Output every line below exactly.

+---+

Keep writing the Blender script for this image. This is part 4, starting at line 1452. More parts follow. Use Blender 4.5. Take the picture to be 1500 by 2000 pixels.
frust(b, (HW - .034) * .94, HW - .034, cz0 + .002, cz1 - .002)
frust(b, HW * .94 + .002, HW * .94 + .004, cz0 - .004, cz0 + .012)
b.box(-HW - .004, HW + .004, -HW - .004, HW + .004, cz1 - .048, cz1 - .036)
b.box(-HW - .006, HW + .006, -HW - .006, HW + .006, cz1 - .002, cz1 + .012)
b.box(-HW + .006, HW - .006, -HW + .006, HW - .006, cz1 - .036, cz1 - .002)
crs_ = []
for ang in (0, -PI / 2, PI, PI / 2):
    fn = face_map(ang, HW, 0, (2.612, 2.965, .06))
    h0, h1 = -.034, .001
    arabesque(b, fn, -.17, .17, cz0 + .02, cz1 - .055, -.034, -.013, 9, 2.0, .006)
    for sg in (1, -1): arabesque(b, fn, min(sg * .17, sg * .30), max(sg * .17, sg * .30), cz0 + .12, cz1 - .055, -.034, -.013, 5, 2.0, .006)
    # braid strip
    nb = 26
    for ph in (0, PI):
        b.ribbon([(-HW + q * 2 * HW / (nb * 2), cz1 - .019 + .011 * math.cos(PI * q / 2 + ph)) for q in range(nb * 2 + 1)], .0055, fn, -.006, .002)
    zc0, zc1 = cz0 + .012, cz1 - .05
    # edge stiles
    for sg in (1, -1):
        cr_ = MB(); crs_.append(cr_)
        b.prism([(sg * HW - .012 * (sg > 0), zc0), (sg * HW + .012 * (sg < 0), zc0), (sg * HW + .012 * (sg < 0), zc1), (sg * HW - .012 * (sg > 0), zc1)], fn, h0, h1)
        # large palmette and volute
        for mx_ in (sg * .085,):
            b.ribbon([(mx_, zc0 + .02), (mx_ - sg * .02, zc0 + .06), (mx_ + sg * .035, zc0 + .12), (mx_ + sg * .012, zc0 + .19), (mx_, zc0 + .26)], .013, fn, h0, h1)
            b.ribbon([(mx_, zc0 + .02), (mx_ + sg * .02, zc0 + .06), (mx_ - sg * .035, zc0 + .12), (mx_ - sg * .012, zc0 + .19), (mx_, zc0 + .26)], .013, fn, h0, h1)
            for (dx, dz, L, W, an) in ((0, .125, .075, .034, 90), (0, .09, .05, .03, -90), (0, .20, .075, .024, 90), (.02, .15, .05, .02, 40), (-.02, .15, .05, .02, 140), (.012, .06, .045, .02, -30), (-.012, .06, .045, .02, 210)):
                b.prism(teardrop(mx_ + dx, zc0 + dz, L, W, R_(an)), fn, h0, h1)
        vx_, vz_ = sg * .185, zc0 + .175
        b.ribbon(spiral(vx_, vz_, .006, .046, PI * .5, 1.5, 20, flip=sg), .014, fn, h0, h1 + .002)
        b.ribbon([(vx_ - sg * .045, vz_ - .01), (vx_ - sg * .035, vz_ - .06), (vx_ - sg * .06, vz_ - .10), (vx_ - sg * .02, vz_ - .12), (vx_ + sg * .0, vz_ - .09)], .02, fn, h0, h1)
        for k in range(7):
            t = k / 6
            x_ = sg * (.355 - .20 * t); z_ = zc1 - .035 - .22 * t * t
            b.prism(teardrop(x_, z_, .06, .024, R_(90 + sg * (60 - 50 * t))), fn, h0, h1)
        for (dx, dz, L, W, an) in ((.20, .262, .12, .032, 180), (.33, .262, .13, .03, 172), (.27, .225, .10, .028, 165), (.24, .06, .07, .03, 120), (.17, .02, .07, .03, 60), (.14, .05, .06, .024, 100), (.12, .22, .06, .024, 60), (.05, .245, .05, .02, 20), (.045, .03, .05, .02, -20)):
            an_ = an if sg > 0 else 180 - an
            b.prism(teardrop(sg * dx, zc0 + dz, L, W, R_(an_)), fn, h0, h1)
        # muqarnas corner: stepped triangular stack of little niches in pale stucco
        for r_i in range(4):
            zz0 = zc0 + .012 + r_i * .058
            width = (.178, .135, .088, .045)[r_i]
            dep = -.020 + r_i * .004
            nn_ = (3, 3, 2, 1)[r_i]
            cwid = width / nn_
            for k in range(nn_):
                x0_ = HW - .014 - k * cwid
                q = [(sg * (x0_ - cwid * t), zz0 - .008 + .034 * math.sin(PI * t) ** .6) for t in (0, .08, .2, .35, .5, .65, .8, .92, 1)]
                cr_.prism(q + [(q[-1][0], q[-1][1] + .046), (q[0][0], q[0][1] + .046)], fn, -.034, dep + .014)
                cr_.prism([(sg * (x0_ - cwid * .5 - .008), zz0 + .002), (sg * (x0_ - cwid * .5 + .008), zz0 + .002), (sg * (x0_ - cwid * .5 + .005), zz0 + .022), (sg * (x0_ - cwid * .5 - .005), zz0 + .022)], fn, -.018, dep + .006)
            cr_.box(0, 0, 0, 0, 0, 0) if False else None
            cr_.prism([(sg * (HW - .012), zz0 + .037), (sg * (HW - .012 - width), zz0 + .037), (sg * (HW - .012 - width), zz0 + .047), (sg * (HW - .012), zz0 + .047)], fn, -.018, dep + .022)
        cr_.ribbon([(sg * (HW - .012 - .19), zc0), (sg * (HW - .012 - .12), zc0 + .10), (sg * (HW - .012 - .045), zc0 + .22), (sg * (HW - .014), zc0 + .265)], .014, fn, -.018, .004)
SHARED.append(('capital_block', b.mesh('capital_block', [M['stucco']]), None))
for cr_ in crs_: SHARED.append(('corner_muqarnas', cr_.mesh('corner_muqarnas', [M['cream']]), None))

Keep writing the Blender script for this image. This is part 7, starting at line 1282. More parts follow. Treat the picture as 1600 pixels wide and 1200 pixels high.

+---+

■ Task response:
Keep writing the Blender script for this image. This is part 4, starting at line 1452. More parts follow. Use Blender 4.5. Take the picture to be 1500 by 2000 pixels.
frust(b, (HW - .034) * .94, HW - .034, cz0 + .002, cz1 - .002)
frust(b, HW * .94 + .002, HW * .94 + .004, cz0 - .004, cz0 + .012)
b.box(-HW - .004, HW + .004, -HW - .004, HW + .004, cz1 - .048, cz1 - .036)
b.box(-HW - .006, HW + .006, -HW - .006, HW + .006, cz1 - .002, cz1 + .012)
b.box(-HW + .006, HW - .006, -HW + .006, HW - .006, cz1 - .036, cz1 - .002)
crs_ = []
for ang in (0, -PI / 2, PI, PI / 2):
    fn = face_map(ang, HW, 0, (2.612, 2.965, .06))
    h0, h1 = -.034, .001
    arabesque(b, fn, -.17, .17, cz0 + .02, cz1 - .055, -.034, -.013, 9, 2.0, .006)
    for sg in (1, -1): arabesque(b, fn, min(sg * .17, sg * .30), max(sg * .17, sg * .30), cz0 + .12, cz1 - .055, -.034, -.013, 5, 2.0, .006)
    # braid strip
    nb = 26
    for ph in (0, PI):
        b.ribbon([(-HW + q * 2 * HW / (nb * 2), cz1 - .019 + .011 * math.cos(PI * q / 2 + ph)) for q in range(nb * 2 + 1)], .0055, fn, -.006, .002)
    zc0, zc1 = cz0 + .012, cz1 - .05
    # edge stiles
    for sg in (1, -1):
        cr_ = MB(); crs_.append(cr_)
        b.prism([(sg * HW - .012 * (sg > 0), zc0), (sg * HW + .012 * (sg < 0), zc0), (sg * HW + .012 * (sg < 0), zc1), (sg * HW - .012 * (sg > 0), zc1)], fn, h0, h1)
        # large palmette and volute
        for mx_ in (sg * .085,):
            b.ribbon([(mx_, zc0 + .02), (mx_ - sg * .02, zc0 + .06), (mx_ + sg * .035, zc0 + .12), (mx_ + sg * .012, zc0 + .19), (mx_, zc0 + .26)], .013, fn, h0, h1)
            b.ribbon([(mx_, zc0 + .02), (mx_ + sg * .02, zc0 + .06), (mx_ - sg * .035, zc0 + .12), (mx_ - sg * .012, zc0 + .19), (mx_, zc0 + .26)], .013, fn, h0, h1)
            for (dx, dz, L, W, an) in ((0, .125, .075, .034, 90), (0, .09, .05, .03, -90), (0, .20, .075, .024, 90), (.02, .15, .05, .02, 40), (-.02, .15, .05, .02, 140), (.012, .06, .045, .02, -30), (-.012, .06, .045, .02, 210)):
                b.prism(teardrop(mx_ + dx, zc0 + dz, L, W, R_(an)), fn, h0, h1)
        vx_, vz_ = sg * .185, zc0 + .175
        b.ribbon(spiral(vx_, vz_, .006, .046, PI * .5, 1.5, 20, flip=sg), .014, fn, h0, h1 + .002)
        b.ribbon([(vx_ - sg * .045, vz_ - .01), (vx_ - sg * .035, vz_ - .06), (vx_ - sg * .06, vz_ - .10), (vx_ - sg * .02, vz_ - .12), (vx_ + sg * .0, vz_ - .09)], .02, fn, h0, h1)
        for k in range(7):
            t = k / 6
            x_ = sg * (.355 - .20 * t); z_ = zc1 - .035 - .22 * t * t
            b.prism(teardrop(x_, z_, .06, .024, R_(90 + sg * (60 - 50 * t))), fn, h0, h1)
        for (dx, dz, L, W, an) in ((.20, .262, .12, .032, 180), (.33, .262, .13, .03, 172), (.27, .225, .10, .028, 165), (.24, .06, .07, .03, 120), (.17, .02, .07, .03, 60), (.14, .05, .06, .024, 100), (.12, .22, .06, .024, 60), (.05, .245, .05, .02, 20), (.045, .03, .05, .02, -20)):
            an_ = an if sg > 0 else 180 - an
            b.prism(teardrop(sg * dx, zc0 + dz, L, W, R_(an_)), fn, h0, h1)
        # muqarnas corner: stepped triangular stack of little niches in pale stucco
        for r_i in range(4):
            zz0 = zc0 + .012 + r_i * .058
            width = (.178, .135, .088, .045)[r_i]
            dep = -.020 + r_i * .004
            nn_ = (3, 3, 2, 1)[r_i]
            cwid = width / nn_
            for k in range(nn_):
                x0_ = HW - .014 - k * cwid
                q = [(sg * (x0_ - cwid * t), zz0 - .008 + .034 * math.sin(PI * t) ** .6) for t in (0, .08, .2, .35, .5, .65, .8, .92, 1)]
                cr_.prism(q + [(q[-1][0], q[-1][1] + .046), (q[0][0], q[0][1] + .046)], fn, -.034, dep + .014)
                cr_.prism([(sg * (x0_ - cwid * .5 - .008), zz0 + .002), (sg * (x0_ - cwid * .5 + .008), zz0 + .002), (sg * (x0_ - cwid * .5 + .005), zz0 + .022), (sg * (x0_ - cwid * .5 - .005), zz0 + .022)], fn, -.018, dep + .006)
            cr_.box(0, 0, 0, 0, 0, 0) if False else None
            cr_.prism([(sg * (HW - .012), zz0 + .037), (sg * (HW - .012 - width), zz0 + .037), (sg * (HW - .012 - width), zz0 + .047), (sg * (HW - .012), zz0 + .047)], fn, -.018, dep + .022)
        cr_.ribbon([(sg * (HW - .012 - .19), zc0), (sg * (HW - .012 - .12), zc0 + .10), (sg * (HW - .012 - .045), zc0 + .22), (sg * (HW - .014), zc0 + .265)], .014, fn, -.018, .004)
SHARED.append(('capital_block', b.mesh('capital_block', [M['stucco']]), None))
for cr_ in crs_: SHARED.append(('corner_muqarnas', cr_.mesh('corner_muqarnas', [M['cream']]), None))

Keep writing the Blender script for this image. This is part 7, starting at line 1282. More parts follow. Treat the picture as 1600 pixels wide and 1200 pixels high.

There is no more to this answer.